В 10 часов день кончен. Иногда пилю и рублю на завтра. В 11 часов или в 12 часов я тоже в постель. Счастлива лампочкой у самой подушки, тишиной, тетрадкой, папиросой, иногда — хлебом.
Пишу скверно, тороплюсь. (…)
Не записала самого главного: веселья, остроты мысли, взрывов радости при малейшей удаче, страстной нацеленности всего существа (Л.Б.) — все стены исчерканы строчками стихов и NB! для записной книжки. Не записала путешествий по ночам в страшный ледяной низ, — в бывшую Алину детскую — за какой-нибудь книгой, которую вдруг безумно захотелось, не записала постоянной нашей с Алей настороженной надежды: «Не стучат ли? Кажется, стучат!» (Звонок не звонит с начала революции, вместо звонка — молоток.) (…) Аля, накинув синюю шубку, шитую, когда ей было два года, или я, не накинув ничего — вниз, ощупью, вскачь, в полной тошноте, сначала мимо лестницы без перил (спалили), потом по этой лестнице — к цепочке парадной двери. (Кстати, можно войти и без нашей помощи, только не все знают.)
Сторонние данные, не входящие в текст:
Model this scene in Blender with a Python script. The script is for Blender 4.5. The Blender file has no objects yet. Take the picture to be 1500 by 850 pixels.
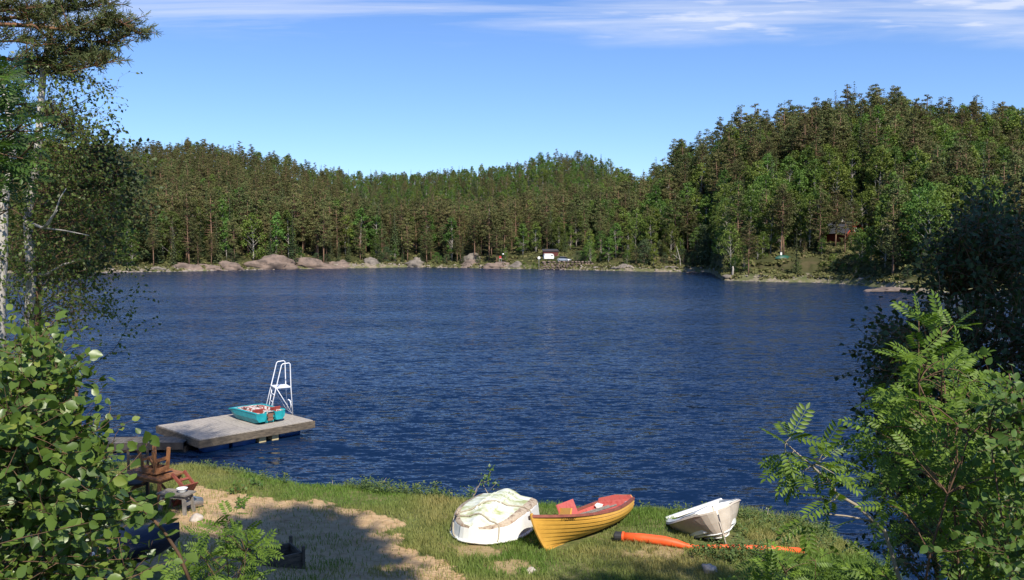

Не записала своей вечной, одной и той же — теми же словами! — молитвы перед сном. (…)
Я хотела записать только день».
У Алиной кроватки:
— Где лебеди? — А лебеди ушли.— А вороны? — А вороны — остались.— Куда ушли? — Куда и журавли.— Зачем ушли? — Чтоб крылья не достались.— А папа где? — Спи, спи, за нами Сон,Сон на степном коне сейчас приедет.— Куда возьмет? — На лебединый Дон.Там у меня — ты знаешь? — белый лебедь…
В описании «только дня» короткое упоминание самого главного — тех регулярных часов работы, ради которых и стоило переживать, пересиливать жуть холода и нищеты. Каждый день, словно исполняя принятую перед кем-то присягу, Цветаева бралась за перо. Не было таких обстоятельств, что могли дать ей «отгул». Если не сочинялось — правила черновики, старые записи. И рядом непременно сидела Аля. Из этого ежедневного труда и вырастала «жизнь души».